Persistence Tests and Backend Swappability¶
Concept Position¶
flowchart TD
family["Python Programming"] --> program["Python Object-Oriented Programming"]
program --> module["Module 06: Persistence, Serialization, and Schema Evolution"]
module --> concept["Persistence Tests and Backend Swappability"]
concept --> capstone["Capstone pressure point"]
flowchart TD
problem["Start with the design or failure question"] --> example["Study the worked example and trade-offs"]
example --> boundary["Name the boundary this page is trying to protect"]
boundary --> proof["Carry that question into code review or the capstone"]
Read the first diagram as a placement map: this page is one concept inside its parent module, not a detached essay, and the capstone is the pressure test for whether the idea holds. Read the second diagram as the working rhythm for the page: name the problem, study the example, identify the boundary, then carry one review question forward.
Purpose¶
Verify repository behavior as a contract so backend changes do not silently alter domain semantics.

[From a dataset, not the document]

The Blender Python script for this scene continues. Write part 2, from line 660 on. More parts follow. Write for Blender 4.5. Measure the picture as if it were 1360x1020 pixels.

1. Repository Contracts Need Executable Proof¶
If you promise that every repository implementation:
- preserves invariants,
- detects stale writes,
- round-trips aggregates faithfully,
then those promises need tests that every backend must pass.
2. Contract Tests Beat One-Off Happy Paths¶
Write backend-agnostic tests once, then run them against:
- an in-memory repository
- a file-backed repository
- a database-backed repository
That gives you storage flexibility without semantic drift.
3. Test Real Failure Modes¶
Focus on behaviors that often change across backends:
- missing aggregate semantics
- duplicate identity handling
- version conflicts
- codec mismatch
Do not stop at “save then load works once.”
4. Swappability Has a Cost¶
Not every backend deserves full interchangeability. Sometimes backend differences are real and should appear in separate contracts. Swappability is valuable only when the shared contract is honest.
Practical Guidelines¶
- Write backend-independent repository contract tests.
- Include corruption, conflict, and missing-object cases.
- Share fixtures across implementations to keep expectations aligned.
- Split contracts when backend capabilities truly differ.
Exercises for Mastery¶
- Write one repository contract test and run it against two implementations.
- Add a failure case for a stale save or malformed stored payload.
- Decide whether one backend-specific behavior belongs in the shared contract or outside it.